Prepare as above, then stew them in white gravy seasoned; cream, butter, and a little bit of flour added before you serve, gently boiling up. A bit of lemonpeel, nutmeg, and the least pounded mace, should give the flavour.
Curry of Cod,
Should be made of sliced cod that has either been crimped, or sprinkled a day to make it firm. Fry it of a fine brown, with onions, and stew it with a good white gravy, a little curry powder, a bit of butter and flour, three or four spoonfuls of rich cream, salt and Cayenne.
Fish Pie.
Cod or Haddock, sprinkled with salt to give firmness, slice and season with pepper and salt, and place in a dish mixed with oysters. Put the oyster liquor, a little broth, and a bit of flour and butter, boiled together, into the dish cold. Put a paste over; and when it comes from the oven, pour in some warm cream. If you please you may put parsley instead of oysters.
Haddock.
Do the same as cod, and serve with the same sauce; or, stuff with forcemeat as page eleventh. Or broil them with stuffing.
Oysters to stew.
Open them and separate the liquor from them, then wash them from the grit: strain the liquor, and put with the oysters a bit of mace and lemonpeel, and a few white peppers. Simmer them very gently, and put some cream, and a little flour and butter.
Serve with sippets.
Scalloped Oysters.
Put them with crumbs of bread, pepper, salt, nutmeg, and a bit of butter, in scallop shells or saucers, and bake them before the fire, in a Dutch oven.
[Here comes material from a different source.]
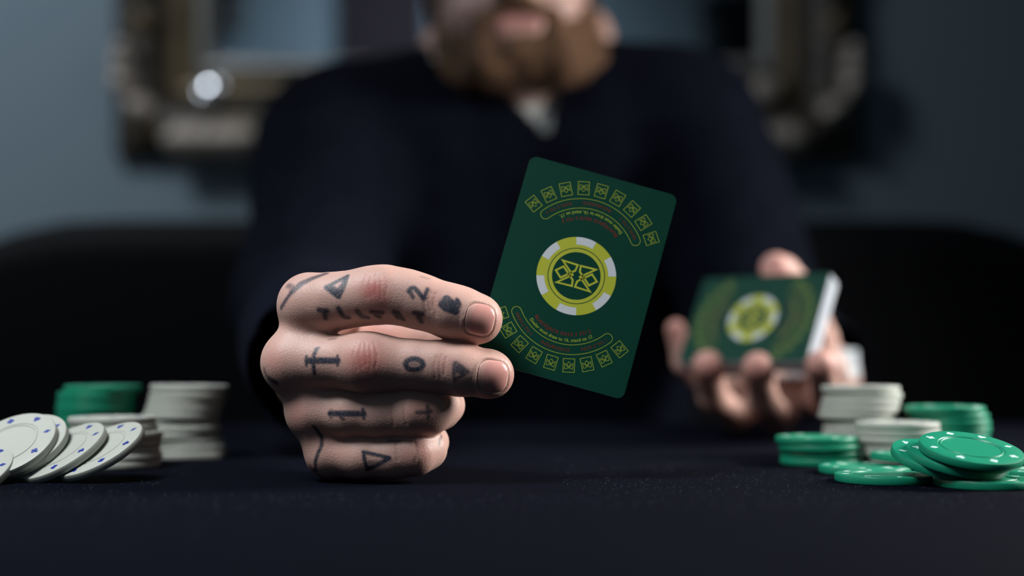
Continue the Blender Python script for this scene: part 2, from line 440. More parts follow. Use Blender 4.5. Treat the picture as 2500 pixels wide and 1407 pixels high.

Oyster Patties or small Pie.
As you open the oysters, separate them from the liquor, which strain; parboil them, after taking off the beards. Parboil sweetbreads, and cutting them in slices, lay them and the oysters in layers: season very lightly with salt, pepper, and mace. Then put half a teacup of liquor, and the same of gravy. Bake in a slow oven; and before you serve, put a teacup of cream, a little more oyster liquor and a cup of white gravy, all warmed, but not boiled. If for patties, the oysters should be cut in small dice, gently stewed, and seasoned as above, and put into the paste when ready for table.
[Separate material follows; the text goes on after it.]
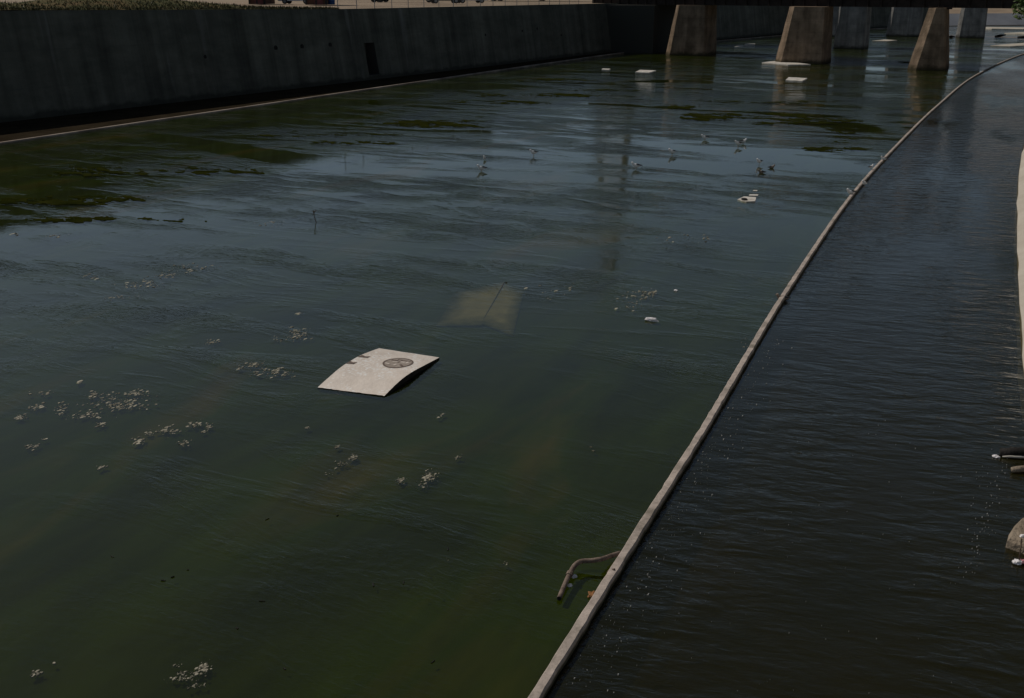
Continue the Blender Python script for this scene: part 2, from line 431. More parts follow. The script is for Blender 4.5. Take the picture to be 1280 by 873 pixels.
tag(mb.build('ground', M['dirt']), 'bare ground underlying the whole river valley', 'ground', kind='structure')

# ------------------------------------------------------------------ kerbs
def kerb(name, pts, nrm, w, z1, z0, mat, label, amp=0.02, step=1):
    mb = MB(); rings = []
    for i, (p, n) in enumerate(zip(pts, nrm)):
        j = amp * mnoise.noise(Vector((p.x * 3.7, p.y * 3.7, 3.0)))
        j2 = amp * mnoise.noise(Vector((p.x * 3.1, p.y * 3.1, 9.0)))
        a, b = p - n * (w / 2 + j), p + n * (w / 2 + j2)
        h = z1 + 0.6 * amp * mnoise.noise(Vector((p.x, p.y, 1.0)))
        rings.append([Vector((a.x, a.y, z0)), Vector((a.x, a.y, h - 0.015)), Vector((a.x, a.y, h)) + n * 0.015, Vector((b.x, b.y, h)) - n * 0.015, Vector((b.x, b.y, h - 0.02)), Vector((b.x, b.y, z0))])
    mb.loft(rings)
    o = mb.build(name, mat)
    return tag(o, label, 'kerb')
kRf = resample(kR[:kR.index(kR[10 * 12])], 900) + kR[120:]
kerb('concrete_kerb', kRf, normals(kRf), 0.135, 0.12, -1.0, M['kerb'], 'long pale concrete kerb curving diagonally between shallow water and narrow channel', 0.016)
kerb('concrete_kerb', kL, nL, 0.26, 0.08, -0.5, M['wallkerb'], 'thin pale kerb running along the ledge below the retaining wall', 0.02)
# ledge between kerb and wall
ft = smooth_line(foot[:6], 4) + foot[6:] + farfoot[1:]
mb = MB()  # ragged dark sheets painted in where wall and bridge reflect in the water
fr_, kr_ = resample(ft, 70), resample(kL, 70)
mb.add([(p.x, p.y, 0.06) for p in fr_] + [(p.x, p.y, 0.035) for p in kr_], [(i, 70 + i, 71 + i, i + 1) for i in range(69)])
tag(mb.build('ledge', M['ledge']), 'dark damp ledge between the thin kerb and the retaining wall', 'path', kind='structure')

# ------------------------------------------------------------------ retaining wall
SET = 1.1
wpts = resample(smooth_line(foot[:6], 4), 60) + foot[6:]
top_px = [(-900, 20), (0, 13.5), (430, 11.5), (640, 7), (735, 5), (780, 4.2), (2000, 4.2)]
def interp(tab, x):
    for (x0, y0), (x1, y1) in zip(tab, tab[1:]):
        if x <= x1: return y0 + (y1 - y0) * max(0, (x - x0) / (x1 - x0))
    return tab[-1][1]
wn = normals(wpts)
wu = [0]
for i in range(1, len(wpts)): wu.append(wu[-1] + (wpts[i] - wpts[i - 1]).length)
wtop = []
for p, n in zip(wpts, wn):
    q = p - n * SET
    if q.y > 20:
        px, _ = pxat(q.x, q.y, 6.7)
        z = zat(q.x, q.y, interp(top_px, px)) if px < 780 and px > -400 else 6.62
        z = max(6.3, min(7.1, z))
    else: z = 7.0
    wtop.append(Vector((q.x, q.y, z)))
def on_wall(px, py):        # station and height fraction of the wall point seen at a pixel
    best = None
    for i in range(len(wpts) - 1):
        for s in range(6):
            t = s / 6
            a, b = wpts[i].lerp(wpts[i + 1], t), wtop[i].lerp(wtop[i + 1], t)
            if a.y < 30: continue
            for k in range(0, 41):
                q = a.lerp(b, k / 40)
                x, y = pxat(q.x, q.y, q.z)
                d = (x - px) ** 2 + (y - py) ** 2
                if best is None or d < best[0]: best = (d, wu[i] + (wu[i + 1] - wu[i]) * t, k / 40)
    return best[1], best[2]
def wall_pt(u, t, out=0.0):
    for i in range(len(wu) - 1):
        if wu[i + 1] >= u:
            s = (u - wu[i]) / (wu[i + 1] - wu[i])
            return wpts[i].lerp(wpts[i + 1], s).lerp(wtop[i].lerp(wtop[i + 1], s), t) + wn[i] * out
ho = on_wall(465, 74)
h0, h1 = ho[0] - 0.85, ho[0] + 0.85
ht0, ht1 = on_wall(465, 94)[1], on_wall(465, 54)[1]
us = sorted(set([u for u in wu if not (h0 - 0.3 < u < h1 + 0.3)] + [h0, h1]))
ts = sorted([0, 0.35, 0.8, 0.97, 1.0] + [ht0, ht1])
ts = [t for k, t in enumerate(ts) if k == 0 or t - ts[k - 1] > 1e-4]
mb = MB(); uvs = []
for u in us:
    for t in ts:
        off = 0.0
        mb.v.append(tuple(wall_pt(min(u, wu[-1] - 1e-4), t))); uvs.append((u, t * 6.9))
    e = wall_pt(min(u, wu[-1] - 1e-4), 1.0); i = min(range(len(wu)), key=lambda k: abs(wu[k] - u))
    b2 = e - wn[i] * 0.45
    mb.v.append(tuple(b2)); uvs.append((u, 7.4))
    mb.v.append((b2.x, b2.y, -0.5)); uvs.append((u, 0))
K = len(ts) + 2
for i in range(len(us) - 1):
    for k in range(K - 1):
        if k < len(ts) - 1 and us[i] >= h0 - 1e-6 and us[i + 1] <= h1 + 1e-6 and ts[k] >= ht0 - 1e-6 and ts[k + 1] <= ht1 + 1e-6: continue
        mb.f.append((i * K + k, (i + 1) * K + k, (i + 1) * K + k + 1, i * K + k + 1))
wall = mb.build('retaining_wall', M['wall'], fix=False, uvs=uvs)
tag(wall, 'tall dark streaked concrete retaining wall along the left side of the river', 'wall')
# drain opening: a deep concrete box behind the hole
c = [wall_pt(h0, ht0), wall_pt(h1, ht0), wall_pt(h1, ht1), wall_pt(h0, ht1)]
ni = wn[30]
d = [q - ni * 2.2 for q in c]
mb = MB(); mb.add([tuple(q) for q in c] + [tuple(q) for q in d], [(0, 1, 5, 4), (1, 2, 6, 5), (2, 3, 7, 6), (3, 0, 4, 7), (4, 5, 6, 7)])
dr = mb.build('drain_opening', M['darkwall'], wall)
for i, (px, py) in enumerate([(345, 60), (376, 58), (411, 57), (259, 70), (608, 44), (653, 40), (672, 36), (702, 44)]):
    u, t = on_wall(px, py); q = wall_pt(u, t, 0.0)
    mb = MB(); rr = 0.24 if i in (0, 1, 2) else 0.16
    mb.tube([q + wn[30] * 0.02, q - wn[30] * 0.3], rr, 12)
    mb.build('weep_pipe', M['black'], wall)

# ------------------------------------------------------------------ land on the left, far bank
mb = MB()  # ragged dark sheets painted in where wall and bridge reflect in the water
topline = [Vector((q.x, q.y, q.z - 0.05)) - n * 0.40 for q, n in zip(wtop, wn)]
fn = normals(farfoot)
fb0 = [Vector((p.x, p.y, -0.1)) for p in farfoot]
fb1 = [p - n * 5.5 + Vector((0, 0, 2.9)) for p, n in zip(farfoot, fn)]
fb2 = [p - n * 20 + Vector((0, 0, 5.2)) for p, n in zip(farfoot, fn)]
fb3 = [p - n * 45 + Vector((0, 0, 7.2)) for p, n in zip(farfoot, fn)]
n = len(farfoot)
mb.add([tuple(p) for p in fb0 + fb1], [(i, i + 1, n + i + 1, n + i) for i in range(n - 1)])
tag(mb.build('bank', M['greybank']), 'grey sloped concrete bank at the far river bend beyond the bridges', 'bank', kind='structure')
mb = MB(); mb.add([tuple(p) for p in fb1 + fb2 + fb3], [(r * n + i, r * n + i + 1, (r + 1) * n + i + 1, (r + 1) * n + i) for r in range(2) for i in range(n - 1)])
tag(mb.build('hillside', M['dirt']), 'tan dirt slope above the grey concrete bank at the far bend', 'hillside', kind='structure')
edge = topline[:-1] + fb3
en = [-v for v in normals(edge)]
mid = [p + v * 25 + Vector((0, 0, 0.0)) for p, v in zip(edge, en)]
out = [p + v * 900 for p, v in zip(edge, en)]
for k, p in enumerate(out): out[k] = Vector((p.x, p.y, 6.9))
for k, p in enumerate(mid): mid[k] = Vector((p.x, p.y, edge[k].z * 0.5 + 3.4))
n = len(edge); mb = MB()
mb.add([tuple(p) for p in edge + mid + out], [(r * n + i, r * n + i + 1, (r + 1) * n + i + 1, (r + 1) * n + i) for r in range(2) for i in range(n - 1)])
tag(mb.build('land', M['dirt']), 'tan dirt yard on top of the retaining wall', 'ground', kind='structure')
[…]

Fried Oysters, to garnish boiled fish.
Make a batter of flour, milk, and eggs; season it a very little; dip the oysters in it, and fry them a fine yellow brown. A little nutmeg should be put into the seasoning, and a few crumbs of bread into the flour.
To pickle Oysters.
Wash four dozen of oysters in their own liquor; then strain, and in it simmer them till scalded enough: take them out and cover them. To the liquor put a few peppercorns, a blade of mace, a table spoonful of salt, three of white wine, and four of vinegar: simmer fifteen minutes; and when cold, pour it on the oysters, and keep them in a jar close covered.
Another way.
Open the number you intend to pickle: put them into a saucepan, with their own liquor, for ten minutes; simmer them very gently; then put them into a jar, one by one, that none of the grit may stick to them, and cover them, when cold, with the pickle thus made. Boil the liquor with a bit of mace, lemon peel, and black peppers; and to every hundred, put two spoonfuls of the best undistilled vinegar.
They should be kept in small jars, and tied close with bladder, for the air will spoil them.
Stuffing for Pike, Haddock, &c.
Of fat bacon, beefsuet, and fresh butter, equal parts; some parsley, thyme, and savory; a little onion, and a few leaves of scented marjoram, shred finely; an anchovy or two; a little salt and nutmeg, and some pepper.
If you have oysters, three or four may be used instead of anchovies. Mix all with crumbs of bread, and two yelks and whites of eggs, well beaten, and parsley shred fine.
Sprats,
When cleaned, should be fastened in rows by a skewer, run through the heads, and then broiled and served hot and hot.
Sprats baked, as herrings, page [8].
—— fried, as do. page [9].
To dress fresh Sturgeon.
Cut slices, rub egg over, then sprinkle with crumbs of bread, parsley, pepper, salt, and fold in paper, and broil gently.
Sauce; butter, anchovy, and soy.
Thornback, or Skate,
Should be hung one day at least, before it be dressed, and may be served either boiled, or fried in crumbs, being first dipped in egg.
Crimp Skate.
Boiled, and sent up in a napkin; or fried as above.
Maids,
Should be likewise hung one day at least. May be boiled or fried; or if of a tolerable size, the middle may be boiled and the fins fried. They should be dipped in egg, and covered with crumbs.